Como ao mesmo tempo também ocorreu a mudança de maneira de pensar, com a introdução da interação multidimensional, isso significa, diz Xirong, que as pessoas terão que encontrar equilíbrio entre integração e análise; lógica e intuição.
Para ela, a discussão da cultura asiática ganha outra dimensão diante da nova realidade, com muitos no Ocidente refletindo sobre sua própria cultura e buscando novas fontes no Oriente.
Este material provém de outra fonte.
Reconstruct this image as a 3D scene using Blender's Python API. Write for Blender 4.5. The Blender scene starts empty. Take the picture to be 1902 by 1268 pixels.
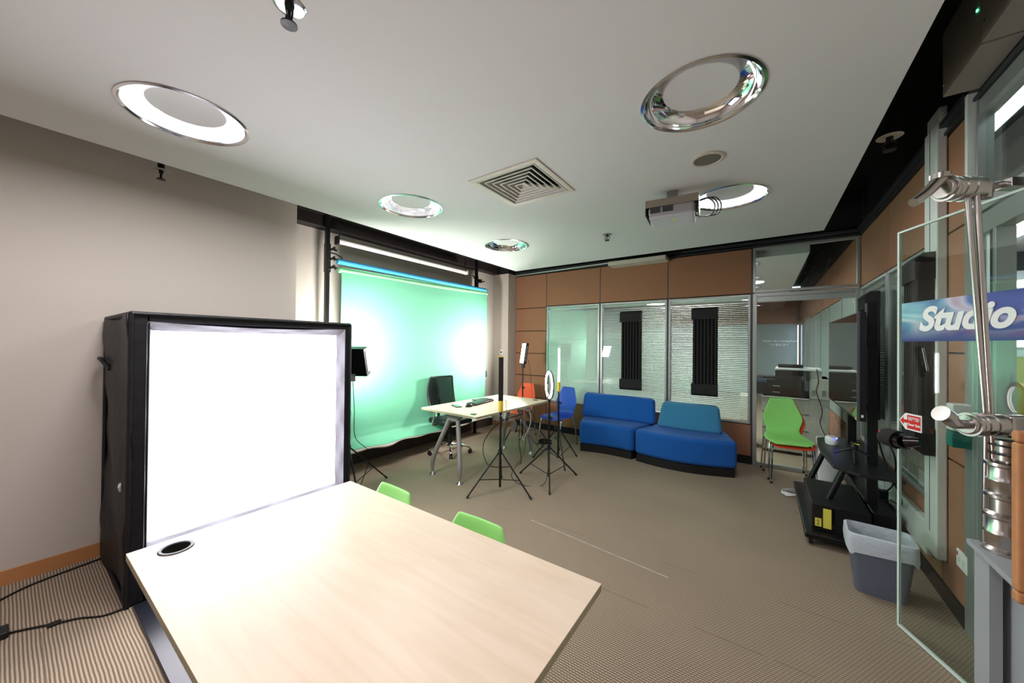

O papel dos cidadãos asiáticos seria o de valorizar suas culturas, pois somente assim, diz ela, uma verdadeira harmonia, com intercâmbio cultural, poderia ser alcançada.
Como se vê, os chineses estão preocupados, neste estágio de seu desenvolvimento, com a disseminação de sua cultura pelo mundo, como parte imprescindível do projeto de se transformar em nação que possa se colocar como protagonista na estrutura geopolítica de poder que está sendo redesenhada.
Ao contrário do pensamento ocidental de esquerda, e de setores de nossa diplomacia, os pensadores chineses de academias relevantes como a Universidade de Tsinghua ou a Academia de Ciências Sociais de Xangai não querem se confrontar com o Ocidente, muito menos com os Estados Unidos. Querem é aproveitar a globalização para ocupar seu espaço no mundo.